There are some people who are locked in to iOS due to apps spending, but that is massively overrated as a reason for people to stick with Apple. Is even $50 in sunk costs in apps going to change your mind if you have a reason to switch platforms? Only a tiny fraction have spent more than that. The reason people have own iPhones purchase another isn't because they're "locked into the ecosystem" due to sunk costs for apps, but because they're just happy with their iPhone. The surveys that show high satisfaction rates among iPhone owners and high "would you buy another iPhone" rates prove it. Most won't see a need to switch to something other than Apple unless they decide they REALLY want a much larger screen or REALLY want to spend a lot less on their next phone. For the average consumer, those are the only things that differentiate phones beyond the name on the back. They don't care if a phone has NFC or a SD slot or a quad core CPU or has a sassy assistant named Siri.
Now the same is true for a lot of Samsung customers who have been happy with their Galaxy phones, they will buy another Samsung, not because it is Android, but because they were satisfied with their last Samsung purchase and see no compelling reason to switch. That fact is a potential disaster for Google because Samsung has no allegiance to Android and in fact appears that they are planning to go their own way with Tizen to better monetize their customers rather than allowing Google to make all the post-sale money from them. Samsung could switch from Android to Tizen and take half the Android with them! Only those who specifically chose Android when they bought Samsung might abandon them if they switch to Tizen, but that's a very small percentage of all of Samsung's customers.

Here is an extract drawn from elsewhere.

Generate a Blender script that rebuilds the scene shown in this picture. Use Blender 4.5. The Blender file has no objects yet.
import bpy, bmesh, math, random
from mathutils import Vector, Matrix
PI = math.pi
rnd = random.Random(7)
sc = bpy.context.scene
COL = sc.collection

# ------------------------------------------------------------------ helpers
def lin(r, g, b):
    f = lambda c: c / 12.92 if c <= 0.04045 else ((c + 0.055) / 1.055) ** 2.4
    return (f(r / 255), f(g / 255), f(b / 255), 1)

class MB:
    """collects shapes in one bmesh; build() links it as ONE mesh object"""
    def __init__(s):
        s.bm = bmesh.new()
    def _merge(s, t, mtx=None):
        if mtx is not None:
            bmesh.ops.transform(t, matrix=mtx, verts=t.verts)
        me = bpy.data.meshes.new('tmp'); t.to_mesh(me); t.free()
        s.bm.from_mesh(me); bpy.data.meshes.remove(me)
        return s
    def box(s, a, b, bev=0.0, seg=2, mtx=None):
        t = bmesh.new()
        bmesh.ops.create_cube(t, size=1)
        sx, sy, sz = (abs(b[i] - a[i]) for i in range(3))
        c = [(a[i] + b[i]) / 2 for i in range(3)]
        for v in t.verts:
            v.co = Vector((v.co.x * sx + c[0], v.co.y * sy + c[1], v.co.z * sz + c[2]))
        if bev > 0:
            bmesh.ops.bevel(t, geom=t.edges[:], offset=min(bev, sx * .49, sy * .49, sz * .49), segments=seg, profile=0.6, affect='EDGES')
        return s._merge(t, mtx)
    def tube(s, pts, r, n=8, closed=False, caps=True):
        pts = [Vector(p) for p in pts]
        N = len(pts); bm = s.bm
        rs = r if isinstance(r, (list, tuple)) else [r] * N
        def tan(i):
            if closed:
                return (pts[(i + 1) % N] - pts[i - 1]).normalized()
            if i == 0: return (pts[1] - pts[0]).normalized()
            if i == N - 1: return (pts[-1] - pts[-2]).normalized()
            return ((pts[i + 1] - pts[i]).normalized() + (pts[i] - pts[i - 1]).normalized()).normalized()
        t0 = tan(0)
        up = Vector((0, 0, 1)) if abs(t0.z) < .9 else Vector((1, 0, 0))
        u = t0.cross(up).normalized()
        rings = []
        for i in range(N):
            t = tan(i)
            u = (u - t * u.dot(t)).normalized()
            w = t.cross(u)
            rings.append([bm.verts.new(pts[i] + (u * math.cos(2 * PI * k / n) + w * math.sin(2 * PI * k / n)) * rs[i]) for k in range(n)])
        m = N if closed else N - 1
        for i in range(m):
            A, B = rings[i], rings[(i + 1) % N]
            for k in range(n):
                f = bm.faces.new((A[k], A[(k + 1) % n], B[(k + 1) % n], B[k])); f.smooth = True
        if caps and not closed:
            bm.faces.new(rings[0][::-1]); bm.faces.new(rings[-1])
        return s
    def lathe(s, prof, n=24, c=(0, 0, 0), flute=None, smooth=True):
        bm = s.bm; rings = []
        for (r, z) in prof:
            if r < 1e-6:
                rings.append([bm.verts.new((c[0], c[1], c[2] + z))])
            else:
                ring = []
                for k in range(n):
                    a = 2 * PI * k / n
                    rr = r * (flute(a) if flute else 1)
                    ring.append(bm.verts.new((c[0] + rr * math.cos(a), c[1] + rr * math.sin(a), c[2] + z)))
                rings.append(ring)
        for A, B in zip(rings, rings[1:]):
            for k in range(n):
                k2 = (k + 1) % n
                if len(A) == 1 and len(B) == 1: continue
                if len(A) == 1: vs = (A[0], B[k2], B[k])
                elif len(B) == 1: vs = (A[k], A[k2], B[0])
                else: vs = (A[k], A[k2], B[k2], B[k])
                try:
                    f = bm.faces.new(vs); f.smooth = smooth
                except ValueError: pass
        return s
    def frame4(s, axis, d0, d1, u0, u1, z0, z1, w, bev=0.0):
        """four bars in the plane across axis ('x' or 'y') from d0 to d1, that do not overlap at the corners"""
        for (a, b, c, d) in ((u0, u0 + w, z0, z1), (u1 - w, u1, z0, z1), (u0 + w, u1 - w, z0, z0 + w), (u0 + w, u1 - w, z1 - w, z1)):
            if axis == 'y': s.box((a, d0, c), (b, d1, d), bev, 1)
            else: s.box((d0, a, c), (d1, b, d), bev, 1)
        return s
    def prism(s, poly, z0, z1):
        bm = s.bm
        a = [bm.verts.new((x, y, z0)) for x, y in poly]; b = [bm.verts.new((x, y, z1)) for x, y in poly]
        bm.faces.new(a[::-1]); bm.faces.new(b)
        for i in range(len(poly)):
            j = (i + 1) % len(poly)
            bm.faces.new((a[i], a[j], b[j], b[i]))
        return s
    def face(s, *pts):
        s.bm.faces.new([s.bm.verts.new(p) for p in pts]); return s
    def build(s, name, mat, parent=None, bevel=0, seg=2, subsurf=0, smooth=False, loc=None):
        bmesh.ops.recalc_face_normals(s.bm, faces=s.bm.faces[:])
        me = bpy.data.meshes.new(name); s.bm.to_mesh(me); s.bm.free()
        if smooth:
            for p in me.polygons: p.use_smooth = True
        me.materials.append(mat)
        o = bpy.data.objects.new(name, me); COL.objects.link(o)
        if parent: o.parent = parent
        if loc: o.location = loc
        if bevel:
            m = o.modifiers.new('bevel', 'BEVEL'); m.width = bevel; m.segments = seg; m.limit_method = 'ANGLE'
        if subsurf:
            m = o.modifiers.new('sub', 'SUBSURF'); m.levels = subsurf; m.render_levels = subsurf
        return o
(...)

The other problem Android faces is on the very low end, like emerging market China and India, where a lot of the new Chinese companies most of us have never heard of replacing feature phones with "smartphones". Android's Microsoft tax means that a cheaper competitor like the Firefox OS could quickly steal that low end where even $5 per phone makes a difference. This really doesn't matter except for market share perception, since these people are not providing any after-sale value, but if the people see Android's market share drop by 75% over a year or two, the market perception would be devastating.

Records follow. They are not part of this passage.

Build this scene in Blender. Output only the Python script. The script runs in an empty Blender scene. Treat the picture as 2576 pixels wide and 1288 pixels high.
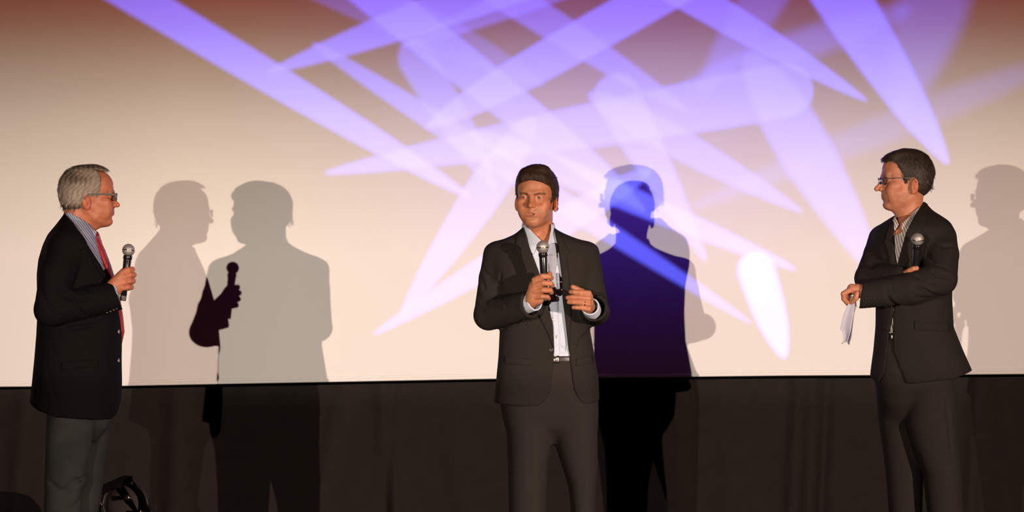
import bpy, bmesh, math, random
import numpy as np
from mathutils import Vector, Matrix
from mathutils.bvhtree import BVHTree
from mathutils.geometry import delaunay_2d_cdt

random.seed(3); np.random.seed(3)
sc = bpy.context.scene
C = bpy.context.collection
PI = math.pi

# ------------------------------------------------------------------ camera
CAMZ, FPX = 1.45, 6500.0
YM, YS = 10.0, 12.0                     # depth of the men and of the screen
cam = bpy.data.cameras.new('camera'); cam_o = bpy.data.objects.new('camera', cam); C.objects.link(cam_o)
cam_o.location = (0, 0, CAMZ); cam_o.rotation_euler = (PI/2, 0, 0)
cam.sensor_width = 36; cam.lens = FPX/2576*36; cam.clip_end = 200
sc.camera = cam_o

# ------------------------------------------------------------------ world and exposure
w = bpy.data.worlds.new('hall'); sc.world = w; w.use_nodes = True
w.node_tree.nodes['Background'].inputs[0].default_value = (0.014, 0.0008, 0.0035, 1)
w.node_tree.nodes['Background'].inputs[1].default_value = 1.0
sc.view_settings.view_transform = 'Standard'; sc.view_settings.look = 'None'
sc.view_settings.exposure = 0; sc.view_settings.gamma = 1; sc.view_settings.use_curve_mapping = False
sc.cycles.max_bounces = 5; sc.cycles.diffuse_bounces = 3
sc.cycles.sample_clamp_indirect = 4

# ------------------------------------------------------------------ lamps
def lamp_nodes(L):
    L.use_nodes = True; nt = L.node_tree; nt.nodes.clear()
    out = nt.nodes.new('ShaderNodeOutputLight'); em = nt.nodes.new('ShaderNodeEmission')
    nt.links.new(em.outputs[0], out.inputs[0])
    tc = nt.nodes.new('ShaderNodeTexCoord'); sp = nt.nodes.new('ShaderNodeSeparateXYZ')
    nt.links.new(tc.outputs['Normal'], sp.inputs[0])
    return nt, em, sp
def M(nt, op, a, b=None, c=None, clamp=False):
    n = nt.nodes.new('ShaderNodeMath'); n.operation = op; n.use_clamp = clamp
    for i, v in enumerate((a, b, c)):
        if v is None: continue
        if isinstance(v, (int, float)): n.inputs[i].default_value = v
        else: nt.links.new(v, n.inputs[i])
    return n.outputs[0]
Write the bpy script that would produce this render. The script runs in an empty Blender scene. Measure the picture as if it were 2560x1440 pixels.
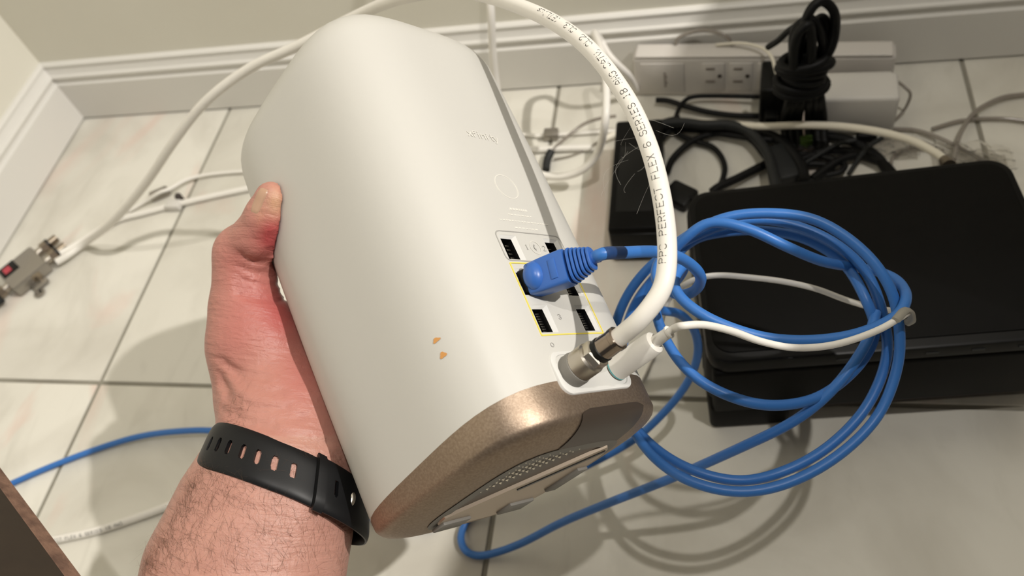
import bpy, bmesh, math, random
import numpy as np
from mathutils import Vector, Matrix

random.seed(7); RNG = np.random.default_rng(7)
SC = bpy.context.scene; COL = SC.collection

# ------------------------------------------------------------------ camera
F = 2038.7                                   # focal length in pixels of the 2560 px wide frame
CAMPOS = np.array([0.0, 0.0, 0.6])
M = np.array([[0.9695752514, 0.1364717612, -0.2032222680],
              [-0.0052527127, -0.8183887210, -0.5746410273],
              [-0.2447370851, 0.5582251873, -0.7927726026]])   # world -> (right, down, forward)
cam = bpy.data.cameras.new('camera'); cam_o = bpy.data.objects.new('camera', cam); COL.objects.link(cam_o)
cam.sensor_width = 36.0; cam.lens = F / 2560 * 36.0
cam.clip_start = 0.02
mw = Matrix.Identity(4)
for i in range(3):
    mw[i][0] = M[0][i]; mw[i][1] = -M[1][i]; mw[i][2] = -M[2][i]; mw[i][3] = CAMPOS[i]
cam_o.matrix_world = mw
cam.dof.use_dof = True; cam.dof.focus_distance = 0.385; cam.dof.aperture_fstop = 9.5
SC.camera = cam_o

# ------------------------------------------------------------------ light
world = bpy.data.worlds.new('room'); SC.world = world; world.use_nodes = True
bg = world.node_tree.nodes['Background']; bg.inputs[0].default_value = (1.0, 0.95, 0.89, 1); bg.inputs[1].default_value = 0.09

def lamp(name, loc, power, radius, col):
    l = bpy.data.lights.new(name, 'POINT'); l.energy = power; l.shadow_soft_size = radius; l.color = col
    o = bpy.data.objects.new(name, l); o.location = loc; COL.objects.link(o); return o
LA = lamp('room_lamp', (2.05, 0.21, 2.60), 350, 0.025, (1.0, 0.95, 0.885))
LB = lamp('ceiling_lamp', (0.42, 0.08, 2.30), 54, 0.020, (1.0, 0.95, 0.885))

SC.view_settings.view_transform = 'Standard'; SC.view_settings.look = 'None'
SC.view_settings.exposure = 0.0; SC.view_settings.gamma = 1.0; SC.view_settings.use_curve_mapping = False

# ------------------------------------------------------------------ helpers
def ray(x, y): return M.T @ np.array([(x - 1280) / F, (y - 720) / F, 1.0])
def at(x, y, z): return CAMPOS + ray(x, y) * z                    # point at camera depth z
def fp(x, y, h=0.0):                                              # point at height h above the floor
    d = ray(x, y); return CAMPOS + d * ((h - CAMPOS[2]) / d[2])
def wy(x, y, yy):
    d = ray(x, y); return CAMPOS + d * (yy / d[1])
def unit(v): v = np.asarray(v, float); return v / (np.linalg.norm(v) + 1e-12)

def link(name, me, mats=None, parent=None, smooth=True):
    o = bpy.data.objects.new(name, me); COL.objects.link(o)
    if mats is not None:
        for m in (mats if isinstance(mats, (list, tuple)) else [mats]): me.materials.append(m)
    if smooth:
        me.polygons.foreach_set('use_smooth', [True] * len(me.polygons))
    if parent is not None: o.parent = parent
    return o
def tag(o, label=None, cat=None, group=None, kind=None):
    if label: o['label'] = label
    if cat: o['category'] = cat
    if group: o['group'] = group
    if kind: o['kind'] = kind
    return o
def empty(name, loc=(0, 0, 0), rot=None):
    o = bpy.data.objects.new(name, None); COL.objects.link(o); o.empty_display_size = .01
    if rot is not None: o.matrix_world = rot
    else: o.location = loc
    return o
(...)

Google is so busy worrying about Apple, which due to its focus on the high end could at best win only a little bit more market share, that it seems to be ignoring the very real potential it could lose a large majority of the Android market in just a couple years.

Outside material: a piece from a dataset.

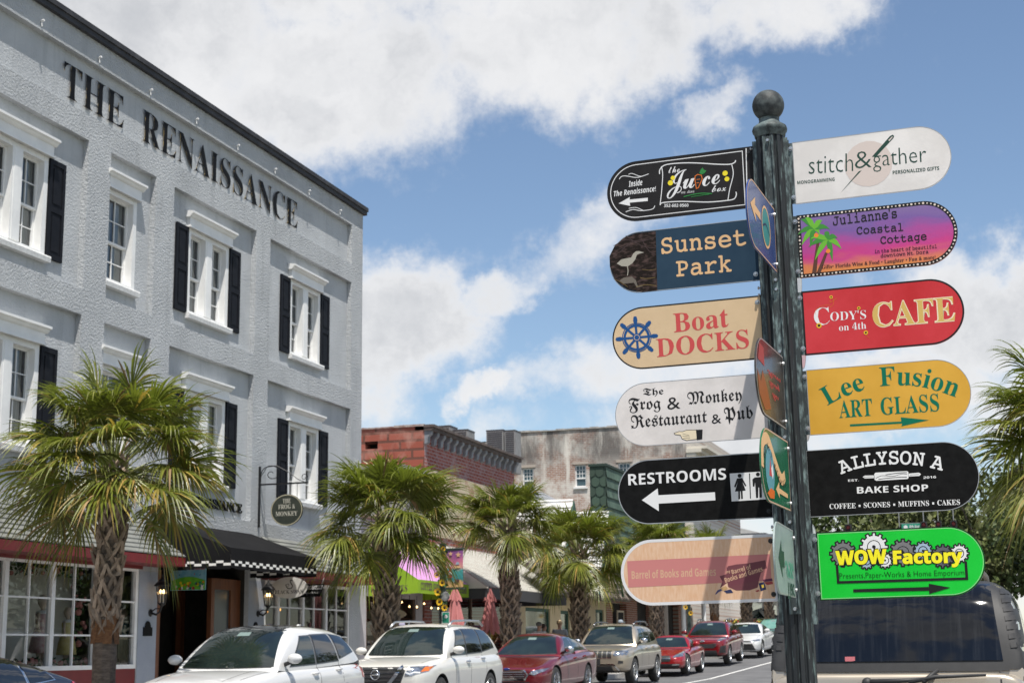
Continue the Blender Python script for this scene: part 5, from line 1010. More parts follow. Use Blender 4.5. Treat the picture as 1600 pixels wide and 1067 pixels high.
# ------------------------------------------------------------------ cabbage palms
M['frond'] = mat('palm_frond', (.108, .132, .017), .38, spec=.5, col2=(.175, .178, .034), nscale=1.4, island=.55)
M['frond_y'] = mat('palm_frond_yellowing', (.24, .21, .045), .5, spec=.4, col2=(.34, .22, .06), nscale=2.5, island=.4)
M['frond_dry'] = mat('palm_frond_dry', (.30, .20, .10), .8, col2=(.2, .12, .05), nscale=3, island=.3)
M['petiole'] = mat('palm_stalk', (.13, .17, .04), .5, col2=(.2, .2, .06), nscale=4)
M['boot'] = mat('palm_boot', (.30, .235, .18), .9, col2=(.17, .125, .09), nscale=9, island=.4, bump=.3, bscale=50)
M['bark'] = mat('palm_bark', (.145, .115, .092), .95, col2=(.065, .05, .04), nscale=9, stretch=(1, 1, 2.5), bump=.6, bscale=28, bdist=.02)
M['fibre'] = mat('palm_fibre', (.20, .095, .04), .95, col2=(.10, .045, .02), nscale=12, stretch=(1, 1, 3), bump=.6, bscale=40, bdist=.02)
for k in ('frond', 'frond_y'):
    t = M[k].node_tree; b = t.nodes['Principled BSDF']; o = t.nodes['Material Output']
    tr = t.nodes.new('ShaderNodeBsdfTranslucent'); tr.inputs[0].default_value = (.20, .26, .025, 1) if k == 'frond' else (.4, .3, .04, 1)
    ad = t.nodes.new('ShaderNodeMixShader'); ad.inputs[0].default_value = .3; t.links.new(b.outputs[0], ad.inputs[1]); t.links.new(tr.outputs[0], ad.inputs[2]); t.links.new(ad.outputs[0], o.inputs[0])
def frond(mb, base, azm, elv, plen, rad, rnd, n=34, dry=0.0):
    """one fan leaf: curved stalk, down-curving midrib, pleated segments with drooping tips"""
    h = Vector((math.sin(azm), math.cos(azm), 0)); up = Vector((0, 0, 1)); sd = h.cross(up)
    pts = []; d = (h * math.cos(elv) + up * math.sin(elv)); p = Vector(base); e = elv
    sag = .25 + .35 * rnd.random()
    for k in range(7):
        pts.append(p.copy()); e -= sag / 6 * (1 + k * .12); d = h * math.cos(e) + up * math.sin(e); p = p + d * plen / 6
    mb.tube(pts, [.022, .018, .015, .013, .012, .011, .009], 5, 2)
    tip = pts[-1]; ax = d.normalized(); nrm = sd.cross(ax).normalized()
    if nrm.z < 0: nrm = -nrm
    roll = rnd.uniform(-.5, .5); sdr = (sd * math.cos(roll) + nrm * math.sin(roll)).normalized(); nr = ax.cross(sdr).normalized()
    if nr.dot(nrm) < 0: nr = -nr
    spread = R(rnd.uniform(112, 135)); L0 = rad
    for i in range(n):
        t = -1 + 2 * (i + .5) / n; a = t * spread * (1 - .12 * abs(t))
        # segments leave the midrib further out near the middle (costapalmate)
        org = tip + ax * (.22 * rad * (1 - abs(t))) - nr * (.05 * rad * (1 - abs(t)) ** 2)
        dr = ax * math.cos(a) + sdr * math.sin(a)
        ln = L0 * (1.0 - .30 * abs(t) ** 1.6) * rnd.uniform(.86, 1.08)
        w = .021 * rad * (1 + .25 * rnd.random()); cross = dr.cross(nr).normalized()
        droop = rnd.uniform(.20, .85) + .22 * abs(t); lift = .10 * (1 - abs(t)) + rnd.uniform(-.08, .08)
        V = []; NS = 5
        for k in range(NS + 1):
            s = k / NS
            q = org + dr * ln * s * (1 - .18 * droop * s) + nr * (lift * ln * math.sin(s * 2.2) * .6) - up * (droop * ln * max(0, s - .35) ** 1.8 * 1.15)
            ww = w * (.35 + 1.25 * s) if s < .45 else w * .95 * (1 - s) ** .75 * 1.4
            fold = nr * ww * .55
            V += [q - cross * ww, q - fold, q + cross * ww]
        F = []
        for k in range(NS):
            o = k * 3; F += [(o, o + 1, o + 4, o + 3), (o + 1, o + 2, o + 5, o + 4)]
        mi = 0
        if rnd.random() < dry: mi = 1 if rnd.random() < .8 else 3
        mb.add(V, F, mi)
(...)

Google thinks they can be like Microsoft, and Android can be like Windows. But Windows had lock in, while Android has none. People didn't choose Windows any more than they choose Android, they chose Dell or HP. Microsoft had enough power thanks to Office to force out all the competition aside from Apple, but Google does not have any killer app they can leverage into a monopoly (no, search isn't, because there is Yahoo/Bing) Microsoft could not have built their desktop monopoly if the web had existed back then, because being Windows compatible wouldn't have mattered if you could run web apps like Google Office.